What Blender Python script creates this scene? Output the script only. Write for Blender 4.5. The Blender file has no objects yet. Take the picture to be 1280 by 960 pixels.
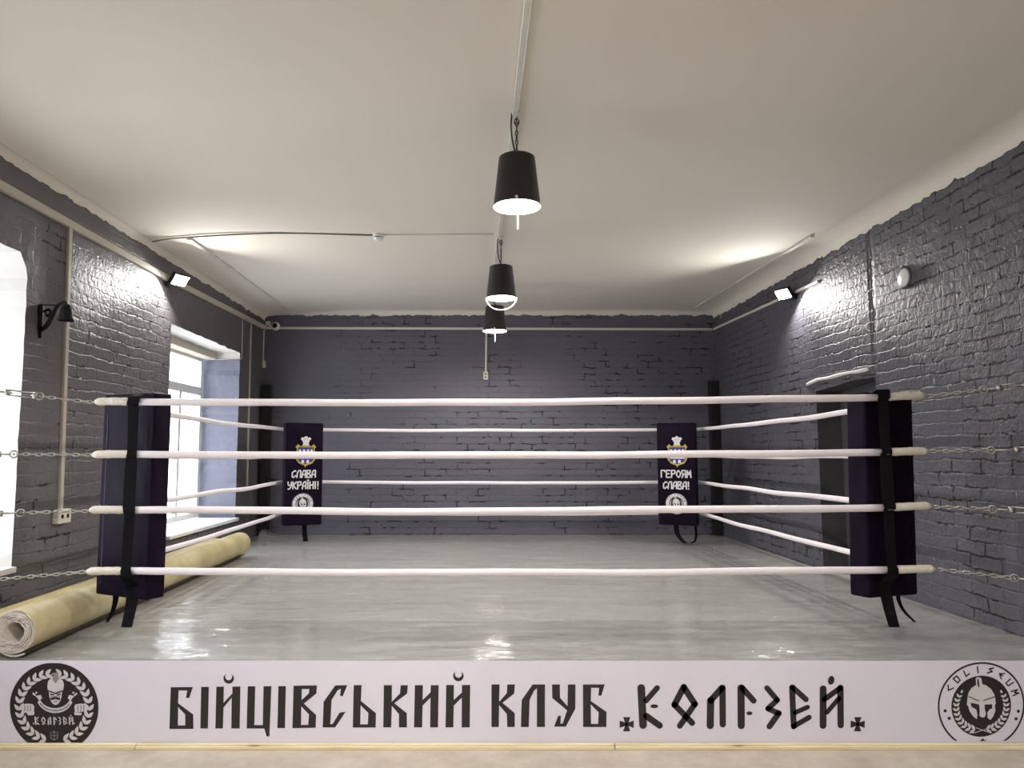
import bpy, bmesh, math, random
from mathutils import Vector, Matrix, noise
from mathutils.geometry import tessellate_polygon
random.seed(7)
PI = math.pi
SC = bpy.context.scene
COL = SC.collection

# ------------------------------------------------------------------ camera, world, exposure
FPX, CXP = 926.0, 598.0                       # focal length in pixels, column of the room axis
PITCH = math.atan(86 / 926.0)
ZRING = 0.382                                 # top of the ring platform
ZCAM = ZRING + 0.955
cam_d = bpy.data.cameras.new('camera'); cam = bpy.data.objects.new('camera', cam_d); COL.objects.link(cam)
cam_d.sensor_width = 36; cam_d.lens = 36 * FPX / 1280; cam_d.shift_x = (640 - CXP) / 1280
cam_d.clip_start = 0.05
cam.location = (0, 0, ZCAM); cam.rotation_euler = (PI / 2 + PITCH, 0, 0)
SC.camera = cam
SC.view_settings.view_transform = 'Standard'; SC.view_settings.look = 'None'
SC.view_settings.gamma = 1; SC.view_settings.use_curve_mapping = False
SC.view_settings.exposure = 0.34
W = bpy.data.worlds.new('overcast_sky'); SC.world = W; W.use_nodes = True
bg = W.node_tree.nodes['Background']; bg.inputs[0].default_value = (0.88, 0.93, 1.0, 1); bg.inputs[1].default_value = 5.0
PENDANT_W, FLOOD_W, BACK_W = 50.0, 22.0, 142.0

# room numbers (metres)
XL, XR, YB, YF = -2.575, 2.835, 8.833, -3.2
ZC = 3.05
YE = 3.52                                     # front edge of the ring platform

# ------------------------------------------------------------------ helpers
def lin(c):
    return tuple(((v / 255) / 12.92 if v / 255 <= .04045 else ((v / 255 + .055) / 1.055) ** 2.4) for v in c) + (1,)

def new_mat(name):
    m = bpy.data.materials.new(name); m.use_nodes = True
    nt = m.node_tree; b = nt.nodes['Principled BSDF']
    return m, nt, b

def mat(name, rgb, rough=.5, metal=0, var=.08, scale=20, bump=0, bscale=60, coat=0, spec=None):
    """a plain painted / woven / metal surface with a little procedural unevenness"""
    m, nt, b = new_mat(name)
    N, L = nt.nodes, nt.links
    tc = N.new('ShaderNodeTexCoord'); n = N.new('ShaderNodeTexNoise'); n.inputs['Scale'].default_value = scale
    n.inputs['Detail'].default_value = 5
    L.new(tc.outputs['Object'], n.inputs['Vector'])
    mx = N.new('ShaderNodeMixRGB'); c = lin(rgb)
    mx.inputs[1].default_value = tuple(max(0, v * (1 - var)) for v in c[:3]) + (1,)
    mx.inputs[2].default_value = tuple(min(1, v * (1 + var)) for v in c[:3]) + (1,)
    L.new(n.outputs['Fac'], mx.inputs[0]); L.new(mx.outputs[0], b.inputs['Base Color'])
    b.inputs['Roughness'].default_value = rough; b.inputs['Metallic'].default_value = metal
    if spec is not None: b.inputs['Specular IOR Level'].default_value = spec
    if coat: b.inputs['Coat Weight'].default_value = coat
    if bump:
        n2 = N.new('ShaderNodeTexNoise'); n2.inputs['Scale'].default_value = bscale; n2.inputs['Detail'].default_value = 4
        L.new(tc.outputs['Object'], n2.inputs['Vector'])
        bp = N.new('ShaderNodeBump'); bp.inputs['Strength'].default_value = bump; bp.inputs['Distance'].default_value = .01
        L.new(n2.outputs['Fac'], bp.inputs['Height']); L.new(bp.outputs[0], b.inputs['Normal'])
    return m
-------
§ **WHAT IS ASKED**
Quote all the lines above exactly as given. Do not include the pictures.

§ **RESULT OF THIS EXERCISE**
What Blender Python script creates this scene? Output the script only. Write for Blender 4.5. The Blender file has no objects yet. Take the picture to be 1280 by 960 pixels.
import bpy, bmesh, math, random
from mathutils import Vector, Matrix, noise
from mathutils.geometry import tessellate_polygon
random.seed(7)
PI = math.pi
SC = bpy.context.scene
COL = SC.collection

# ------------------------------------------------------------------ camera, world, exposure
FPX, CXP = 926.0, 598.0                       # focal length in pixels, column of the room axis
PITCH = math.atan(86 / 926.0)
ZRING = 0.382                                 # top of the ring platform
ZCAM = ZRING + 0.955
cam_d = bpy.data.cameras.new('camera'); cam = bpy.data.objects.new('camera', cam_d); COL.objects.link(cam)
cam_d.sensor_width = 36; cam_d.lens = 36 * FPX / 1280; cam_d.shift_x = (640 - CXP) / 1280
cam_d.clip_start = 0.05
cam.location = (0, 0, ZCAM); cam.rotation_euler = (PI / 2 + PITCH, 0, 0)
SC.camera = cam
SC.view_settings.view_transform = 'Standard'; SC.view_settings.look = 'None'
SC.view_settings.gamma = 1; SC.view_settings.use_curve_mapping = False
SC.view_settings.exposure = 0.34
W = bpy.data.worlds.new('overcast_sky'); SC.world = W; W.use_nodes = True
bg = W.node_tree.nodes['Background']; bg.inputs[0].default_value = (0.88, 0.93, 1.0, 1); bg.inputs[1].default_value = 5.0
PENDANT_W, FLOOD_W, BACK_W = 50.0, 22.0, 142.0

# room numbers (metres)
XL, XR, YB, YF = -2.575, 2.835, 8.833, -3.2
ZC = 3.05
YE = 3.52                                     # front edge of the ring platform

# ------------------------------------------------------------------ helpers
def lin(c):
    return tuple(((v / 255) / 12.92 if v / 255 <= .04045 else ((v / 255 + .055) / 1.055) ** 2.4) for v in c) + (1,)

def new_mat(name):
    m = bpy.data.materials.new(name); m.use_nodes = True
    nt = m.node_tree; b = nt.nodes['Principled BSDF']
    return m, nt, b

def mat(name, rgb, rough=.5, metal=0, var=.08, scale=20, bump=0, bscale=60, coat=0, spec=None):
    """a plain painted / woven / metal surface with a little procedural unevenness"""
    m, nt, b = new_mat(name)
    N, L = nt.nodes, nt.links
    tc = N.new('ShaderNodeTexCoord'); n = N.new('ShaderNodeTexNoise'); n.inputs['Scale'].default_value = scale
    n.inputs['Detail'].default_value = 5
    L.new(tc.outputs['Object'], n.inputs['Vector'])
    mx = N.new('ShaderNodeMixRGB'); c = lin(rgb)
    mx.inputs[1].default_value = tuple(max(0, v * (1 - var)) for v in c[:3]) + (1,)
    mx.inputs[2].default_value = tuple(min(1, v * (1 + var)) for v in c[:3]) + (1,)
    L.new(n.outputs['Fac'], mx.inputs[0]); L.new(mx.outputs[0], b.inputs['Base Color'])
    b.inputs['Roughness'].default_value = rough; b.inputs['Metallic'].default_value = metal
    if spec is not None: b.inputs['Specular IOR Level'].default_value = spec
    if coat: b.inputs['Coat Weight'].default_value = coat
    if bump:
        n2 = N.new('ShaderNodeTexNoise'); n2.inputs['Scale'].default_value = bscale; n2.inputs['Detail'].default_value = 4
        L.new(tc.outputs['Object'], n2.inputs['Vector'])
        bp = N.new('ShaderNodeBump'); bp.inputs['Strength'].default_value = bump; bp.inputs['Distance'].default_value = .01
        L.new(n2.outputs['Fac'], bp.inputs['Height']); L.new(bp.outputs[0], b.inputs['Normal'])
    return m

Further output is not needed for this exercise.